[Do this] Collect each line of the entries that holds the string "objects".

Scene script records
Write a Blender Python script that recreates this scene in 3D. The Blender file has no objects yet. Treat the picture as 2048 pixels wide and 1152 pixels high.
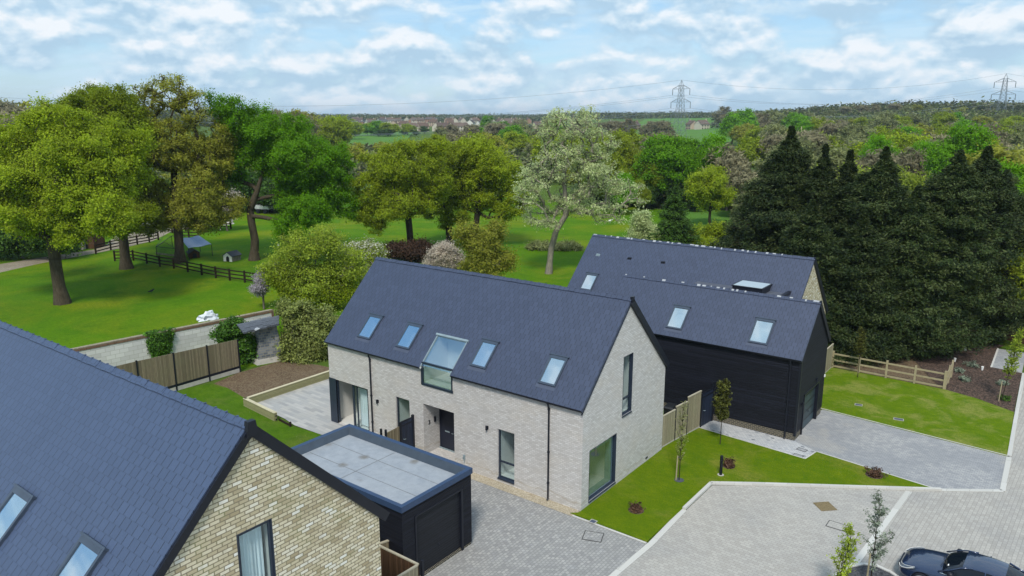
import bpy, bmesh, math, random
import numpy as np
from mathutils import Vector, Matrix
D = bpy.data; S = bpy.context.scene; COL = S.collection
R_ = math.radians
# ------------------------------------------------------------------ camera
CAM = np.array([16.51, -27.0, 17.70]); YAW = R_(-37.19); PIT = R_(12.84); FPX = 1509.0
cam = D.cameras.new('camera'); co = D.objects.new('camera', cam); COL.objects.link(co); S.camera = co
cam.sensor_width = 36; cam.lens = FPX / 2048 * 36; cam.clip_start = 0.5; cam.clip_end = 12000
co.location = CAM; co.rotation_euler = (R_(90) - PIT, 0, -YAW)
# ------------------------------------------------------------------ light
SUN_EL, SUN_AZ = R_(50), R_(150)          # azimuth clockwise from +y: behind and right of the camera
w = D.worlds.new('World'); S.world = w; w.use_nodes = True
sun = D.lights.new('sun', 'SUN'); so = D.objects.new('sun', sun); COL.objects.link(so)
sun.energy = 2.6; sun.angle = R_(11); sun.color = (1, .94, .84)
so.rotation_euler = (R_(90) - SUN_EL, 0, math.pi - SUN_AZ)
S.view_settings.view_transform = 'Standard'; S.view_settings.look = 'None'
S.view_settings.exposure = 0.22; S.view_settings.gamma = 1
S.render.engine = 'CYCLES'
def world_nodes():
    nt = w.node_tree; N = nt.nodes; L = nt.links; N.clear()
    out = N.new('ShaderNodeOutputWorld'); bg = N.new('ShaderNodeBackground'); L.new(bg.outputs[0], out.inputs[0])
    bg.inputs['Strength'].default_value = 0.12
    sky = N.new('ShaderNodeTexSky'); sky.sky_type = 'NISHITA'; sky.sun_disc = False
    sky.sun_elevation = SUN_EL; sky.sun_rotation = SUN_AZ; sky.altitude = 50; sky.air_density = 1.0; sky.dust_density = .6; sky.ozone_density = 1.6
    tc = N.new('ShaderNodeTexCoord')
    def noise(loc, scl, sc, det, ro, dist):
        m = N.new('ShaderNodeMapping'); m.inputs['Location'].default_value = loc; m.inputs['Scale'].default_value = scl
        L.new(tc.outputs['Generated'], m.inputs[0])
        n = N.new('ShaderNodeTexNoise'); n.inputs['Scale'].default_value = sc; n.inputs['Detail'].default_value = det
        n.inputs['Roughness'].default_value = ro; n.inputs['Distortion'].default_value = dist
        L.new(m.outputs[0], n.inputs['Vector']); return n.outputs['Fac']
    def mth(op, a, b, clamp=False):
        n = N.new('ShaderNodeMath'); n.operation = op; n.use_clamp = clamp
        for i, v in enumerate((a, b)):
            if isinstance(v, (int, float)): n.inputs[i].default_value = v
            else: L.new(v, n.inputs[i])
        return n.outputs[0]
    def ramp(v, stops):
        r = N.new('ShaderNodeValToRGB'); L.new(v, r.inputs[0]); e = r.color_ramp.elements
        while len(e) < len(stops): e.new(.5)
        for q, (p, c) in zip(e, stops): q.position = p; q.color = (*c, 1) if len(c) == 3 else c
        return r.outputs[0]
    def mix(f, a, b):
        m = N.new('ShaderNodeMix'); m.data_type = 'RGBA'
        for s, v in ((m.inputs[0], f), (m.inputs[6], a), (m.inputs[7], b)):
            if isinstance(v, (tuple, list)): s.default_value = (*v, 1)
            elif isinstance(v, (int, float)): s.default_value = v
            else: L.new(v, s)
        return m.outputs[2]
    k = .93 / 0.12
    loc = (3.1, 1.7, .62)
    big = noise(loc, (1, 1, 3.0), 6.0, 3, .5, .2)
    det = noise(loc, (1, 1, 1.8), 12.0, 9, .5, .1)
    deu = noise((loc[0], loc[1], loc[2] + .018), (1, 1, 1.8), 12.0, 8, .5, .1)
    wisp = noise((5.1, 3.2, 1.1), (1, 1, 7.0), 5.0, 9, .62, .6)
    body = mth('ADD', mth('MULTIPLY', big, .45), mth('MULTIPLY', det, .55))
    cov = ramp(body, [(.42, (0, 0, 0)), (.485, (.82, .82, .82)), (.56, (1, 1, 1))])
    lit = mth('MULTIPLY', mth('SUBTRACT', det, deu), 6.0)
    lit = mth('ADD', lit, mth('MULTIPLY', mth('SUBTRACT', body, .46), 2.6), False)
    lit = mth('ADD', lit, .22, True)
    cl = ramp(lit, [(.0, (.43 * k, .61 * k, .77 * k)), (.45, (.60 * k, .75 * k, .87 * k)), (1.0, (.85 * k, .90 * k, .95 * k))])
    wc = ramp(wisp, [(.42, (0, 0, 0)), (.62, (.75, .75, .75))])
    blue = mix(.45, sky.outputs[0], (.27 * k, .57 * k, .88 * k))
    base = (wc, blue)
    sep = N.new('ShaderNodeSeparateXYZ'); L.new(tc.outputs['Generated'], sep.inputs[0])
    hi = ramp(sep.outputs[2], [(.25, (0, 0, 0)), (.45, (1, 1, 1))])
    side = ramp(mth('ADD', sep.outputs[0], 1.0), [(.36, (.10, .10, .10)), (.50, (.95, .95, .95))])        # unseen sky shaped for the skylight reflections: clear left, cloud overhead
    cov = mth('ADD', mth('MULTIPLY', cov, mth('SUBTRACT', 1, hi)), mth('MULTIPLY', side, hi), True)
    base = (base[0], mix(mth('MULTIPLY', hi, .8), base[1], (.09 * k, .31 * k, .66 * k)))
    base = mix(mth('MULTIPLY', base[0], mth('SUBTRACT', 1, mth('MULTIPLY', hi, .85))), base[1], (.60 * k, .78 * k, .92 * k))
    c = mix(cov, base, cl)
    hz = ramp(sep.outputs[2], [(0.0, (.45, .45, .45)), (.022, (.15, .15, .15)), (.06, (0, 0, 0))])
    c = mix(hz, c, (.56 * k, .77 * k, .93 * k))
    L.new(c, bg.inputs[0])
world_nodes()

# ------------------------------------------------------------------ measuring helpers
_F = np.array([math.cos(PIT) * math.sin(YAW), math.cos(PIT) * math.cos(YAW), -math.sin(PIT)])
_R = np.array([math.cos(YAW), -math.sin(YAW), 0.0]); _U = np.cross(_R, _F)
def at(px, py, z=0.0, axis=2):
    d = _F + _R * (px - 1024) / FPX + _U * (576 - py) / FPX
    return CAM + d * (z - CAM[axis]) / d[axis]
def top_z(x, y, py):
    """height of a plumb line at x,y that reaches the sight line at height py"""
    s = (576 - py) / FPX; dx = x - CAM[0]; dy = y - CAM[1]
    a = dx * _F[0] + dy * _F[1]; b = dx * _U[0] + dy * _U[1]
    dz = (s * a - b) / (_U[2] - s * _F[2]); return CAM[2] + dz
def dist(x, y): return math.hypot(x - CAM[0], y - CAM[1])

# ------------------------------------------------------------------ materials
def nodemat(name):
    m = D.materials.new(name); m.use_nodes = True; nt = m.node_tree
    return m, nt.nodes, nt.links, nt.nodes['Principled BSDF']
def setp(p, rough=.8, spec=.3, metal=0.0):
    p.inputs['Roughness'].default_value = rough; p.inputs['Specular IOR Level'].default_value = spec; p.inputs['Metallic'].default_value = metal
class G:
    """tiny node graph helper"""
    def __init__(s, name): s.m, s.N, s.L, s.p = nodemat(name)
    def coord(s, kind='UV', scale=(1, 1, 1), loc=(0, 0, 0), rot=(0, 0, 0)):
        t = s.N.new('ShaderNodeTexCoord'); m = s.N.new('ShaderNodeMapping')
        m.inputs['Scale'].default_value = scale; m.inputs['Location'].default_value = loc; m.inputs['Rotation'].default_value = rot
        s.L.new(t.outputs[kind], m.inputs[0]); return m.outputs[0]
    def world(s):
        g = s.N.new('ShaderNodeNewGeometry'); return g.outputs['Position']
    def mapped(s, v, scale=(1, 1, 1), loc=(0, 0, 0), rot=(0, 0, 0)):
        m = s.N.new('ShaderNodeMapping'); m.inputs['Scale'].default_value = scale; m.inputs['Location'].default_value = loc; m.inputs['Rotation'].default_value = rot
        s.L.new(v, m.inputs[0]); return m.outputs[0]
    def noise(s, v, sc, det=4, ro=.55, dist=0, col=False):
        n = s.N.new('ShaderNodeTexNoise'); n.inputs['Scale'].default_value = sc; n.inputs['Detail'].default_value = det
        n.inputs['Roughness'].default_value = ro; n.inputs['Distortion'].default_value = dist
        s.L.new(v, n.inputs['Vector']); return n.outputs['Color' if col else 'Fac']
    def vor(s, v, sc, feat='F1', out='Distance'):
        n = s.N.new('ShaderNodeTexVoronoi'); n.feature = feat; n.inputs['Scale'].default_value = sc
        s.L.new(v, n.inputs['Vector']); return n.outputs[out]
    def ramp(s, v, stops, interp='LINEAR'):
        r = s.N.new('ShaderNodeValToRGB'); s.L.new(v, r.inputs[0]); e = r.color_ramp.elements; r.color_ramp.interpolation = interp
        while len(e) < len(stops): e.new(.5)
        for q, (p, c) in zip(e, stops): q.position = p; q.color = (c, c, c, 1) if isinstance(c, (int, float)) else (*c, 1)
        return r.outputs[0]
    def mix(s, f, a, b, mode='MIX'):
        m = s.N.new('ShaderNodeMix'); m.data_type = 'RGBA'; m.blend_type = mode
        for k, v in ((m.inputs[0], f), (m.inputs[6], a), (m.inputs[7], b)):
            if isinstance(v, (tuple, list)): k.default_value = (*v, 1)
            elif isinstance(v, (int, float)): k.default_value = v
            else: s.L.new(v, k)
        return m.outputs[2]
    def math(s, op, a, b=0, clamp=False):
        n = s.N.new('ShaderNodeMath'); n.operation = op; n.use_clamp = clamp
        for i, v in enumerate((a, b)):
            if isinstance(v, (int, float)): n.inputs[i].default_value = v
            else: s.L.new(v, n.inputs[i])
        return n.outputs[0]
    def sep(s, v):
        n = s.N.new('ShaderNodeSeparateXYZ'); s.L.new(v, n.inputs[0]); return n.outputs
    def brick(s, v, wdt, hgt, mortar=.01, off=.5, smooth=.1, bias=0):
        b = s.N.new('ShaderNodeTexBrick'); s.L.new(v, b.inputs['Vector'])
        b.inputs['Color1'].default_value = (0, 0, 0, 1); b.inputs['Color2'].default_value = (1, 1, 1, 1); b.inputs['Mortar'].default_value = (.5, .5, .5, 1)
        b.inputs['Scale'].default_value = 1; b.inputs['Mortar Size'].default_value = mortar; b.inputs['Mortar Smooth'].default_value = smooth
        b.inputs['Bias'].default_value = bias; b.inputs['Brick Width'].default_value = wdt; b.inputs['Row Height'].default_value = hgt; b.offset = off
        return b.outputs['Color'], b.outputs['Fac']
    def bump(s, h, strength=.4, d=.02):
        b = s.N.new('ShaderNodeBump'); b.inputs['Strength'].default_value = strength; b.inputs['Distance'].default_value = d
        s.L.new(h, b.inputs['Height']); s.L.new(b.outputs[0], s.p.inputs['Normal'])
    def col(s, c): s.L.new(c, s.p.inputs['Base Color'])
    def fin(s, rough=.8, spec=.3, metal=0.0): setp(s.p, rough, spec, metal); return s.m
def plain(name, c, rough=.6, spec=.4, metal=0.0, var=.12, sc=3.0, bump=0):
    g = G(name); n = g.noise(g.world(), sc, 5, .6)
    a = tuple(x * (1 - var) for x in c); b = tuple(min(1, x * (1 + var)) for x in c)
    g.col(g.ramp(n, [(.3, a), (.7, b)]))
    if bump: g.bump(g.noise(g.world(), sc * 8, 4), bump, .01)
    return g.fin(rough, spec, metal)

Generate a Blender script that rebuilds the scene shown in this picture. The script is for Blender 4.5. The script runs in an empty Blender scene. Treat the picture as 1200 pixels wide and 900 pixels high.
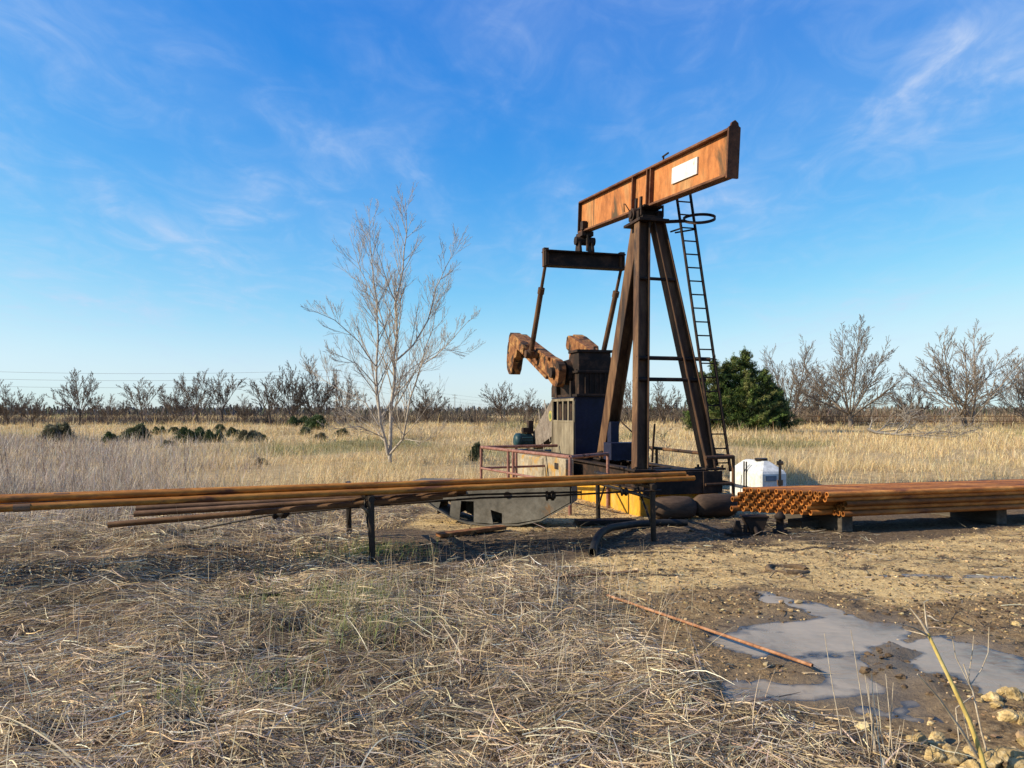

[Exercise solution]
Write a Blender Python script that recreates this scene in 3D. The Blender file has no objects yet. Treat the picture as 2048 pixels wide and 1152 pixels high.
cam = D.cameras.new('camera'); co = D.objects.new('camera', cam); COL.objects.link(co); S.camera = co
sun = D.lights.new('sun', 'SUN'); so = D.objects.new('sun', sun); COL.objects.link(so)